Пётр появился в одежде фрисландского крестьянина, которую привёз с собой из Голландии. Он быстро прошёл к своей подруге (на этот праздник гости обязаны были являться парами; подругой царя, к зависти других дам, была фрейлина фон Турн) и открыл бал. Веселились на славу: ужин и танцы затянулись до полудня. Вечером Петру был прислан в подарок бокал, из которого он пил, – стоимостью в две тысячи гульденов, и три лошади в богатом убранстве из императорской испанской конюшни.

Утром 15 июля все было готово к отъезду в Венецию: сундуки упакованы и привязаны к каретам, волонтёры сидели в экипажах. После короткой прощальной аудиенции у императора Петру подали почту из Москвы. Как обычно, первым он вскрыл конверт от князя- кесаря. Пробежал глазами строчки – и вдруг лицо его перекосила судорога, голова затряслась. Ромодановский сообщал, что возмутились стрелецкие полки, стоявшие на литовской границе, – прогнали полковников, захватили пушки, снаряды, казну и идут на Москву (это был последний стрелецкий мятеж в пользу Софьи). Пётр быстро посмотрел на дату – письмо было отправлено из Москвы почти месяц назад. Да царь ли он ещё?
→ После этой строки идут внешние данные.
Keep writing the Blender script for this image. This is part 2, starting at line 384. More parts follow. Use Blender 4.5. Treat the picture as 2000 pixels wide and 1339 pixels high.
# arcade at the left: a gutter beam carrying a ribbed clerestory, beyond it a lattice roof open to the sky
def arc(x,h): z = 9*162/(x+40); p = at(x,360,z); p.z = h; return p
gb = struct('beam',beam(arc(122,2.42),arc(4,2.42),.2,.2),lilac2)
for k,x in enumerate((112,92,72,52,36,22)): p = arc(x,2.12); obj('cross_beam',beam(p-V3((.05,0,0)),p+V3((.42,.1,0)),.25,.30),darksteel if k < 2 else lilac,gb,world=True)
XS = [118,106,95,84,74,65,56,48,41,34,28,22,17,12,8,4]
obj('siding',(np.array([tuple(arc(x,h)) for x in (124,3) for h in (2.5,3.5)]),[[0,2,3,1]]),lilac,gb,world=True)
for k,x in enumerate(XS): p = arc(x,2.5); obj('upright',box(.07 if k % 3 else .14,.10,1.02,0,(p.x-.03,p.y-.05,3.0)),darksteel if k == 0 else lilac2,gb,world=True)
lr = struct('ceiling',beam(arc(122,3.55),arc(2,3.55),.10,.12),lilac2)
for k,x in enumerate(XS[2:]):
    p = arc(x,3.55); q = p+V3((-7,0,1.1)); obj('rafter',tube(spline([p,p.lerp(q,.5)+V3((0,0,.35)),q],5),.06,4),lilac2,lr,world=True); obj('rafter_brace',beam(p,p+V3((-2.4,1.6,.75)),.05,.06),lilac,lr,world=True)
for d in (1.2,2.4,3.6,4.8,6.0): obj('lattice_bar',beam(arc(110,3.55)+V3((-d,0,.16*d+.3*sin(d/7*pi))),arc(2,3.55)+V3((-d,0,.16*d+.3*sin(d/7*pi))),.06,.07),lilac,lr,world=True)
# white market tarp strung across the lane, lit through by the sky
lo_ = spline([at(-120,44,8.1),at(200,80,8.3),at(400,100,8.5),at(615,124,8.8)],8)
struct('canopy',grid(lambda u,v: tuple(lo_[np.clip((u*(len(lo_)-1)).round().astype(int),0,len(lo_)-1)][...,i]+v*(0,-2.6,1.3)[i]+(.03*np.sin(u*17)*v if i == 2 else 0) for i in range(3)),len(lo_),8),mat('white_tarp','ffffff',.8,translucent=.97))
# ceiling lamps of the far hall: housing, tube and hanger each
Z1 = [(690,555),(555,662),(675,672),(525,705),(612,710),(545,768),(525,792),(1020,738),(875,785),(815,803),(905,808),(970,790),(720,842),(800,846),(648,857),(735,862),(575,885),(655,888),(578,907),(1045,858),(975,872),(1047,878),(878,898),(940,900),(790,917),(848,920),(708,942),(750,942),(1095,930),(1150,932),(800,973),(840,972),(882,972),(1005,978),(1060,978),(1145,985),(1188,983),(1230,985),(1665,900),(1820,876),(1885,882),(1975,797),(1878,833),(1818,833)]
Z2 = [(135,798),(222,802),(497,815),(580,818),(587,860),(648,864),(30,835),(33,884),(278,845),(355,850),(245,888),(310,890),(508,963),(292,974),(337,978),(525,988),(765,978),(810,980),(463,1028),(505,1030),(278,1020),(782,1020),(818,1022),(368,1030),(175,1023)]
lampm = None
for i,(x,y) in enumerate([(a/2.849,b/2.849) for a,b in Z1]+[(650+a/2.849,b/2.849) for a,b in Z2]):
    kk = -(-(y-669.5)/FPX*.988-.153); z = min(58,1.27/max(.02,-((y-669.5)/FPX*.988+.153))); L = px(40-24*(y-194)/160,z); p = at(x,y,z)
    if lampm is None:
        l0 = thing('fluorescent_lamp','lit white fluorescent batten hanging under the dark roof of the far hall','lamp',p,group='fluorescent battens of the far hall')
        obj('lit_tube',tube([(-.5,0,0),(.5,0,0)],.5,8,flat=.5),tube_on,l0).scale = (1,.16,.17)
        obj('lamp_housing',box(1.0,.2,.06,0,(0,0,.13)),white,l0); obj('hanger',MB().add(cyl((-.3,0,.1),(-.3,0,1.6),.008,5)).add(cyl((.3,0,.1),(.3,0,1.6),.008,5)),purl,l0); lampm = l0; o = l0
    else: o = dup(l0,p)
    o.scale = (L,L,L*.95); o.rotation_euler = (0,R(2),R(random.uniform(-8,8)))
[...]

Он опрометью вскочил в карету. Венеция, галеры, море – все к чёрту! Послышались крики возниц, защёлкали кнуты, и царский поезд тронулся – не на юг, а на север: в Москву.

scale_1200

Возвращение

Для Петра заграничная поездка стала как бы последним актом самообразования. Он не только воочию увидел материальное и культурное превосходство Запада, но и сжился с обычаями европейских стран. По возвращении в Москву Пётр жестоко расправился с мятежниками, которые выступали за московскую старину, решительно порвал со старыми традициями и приступил к преобразованию России на европейский лад.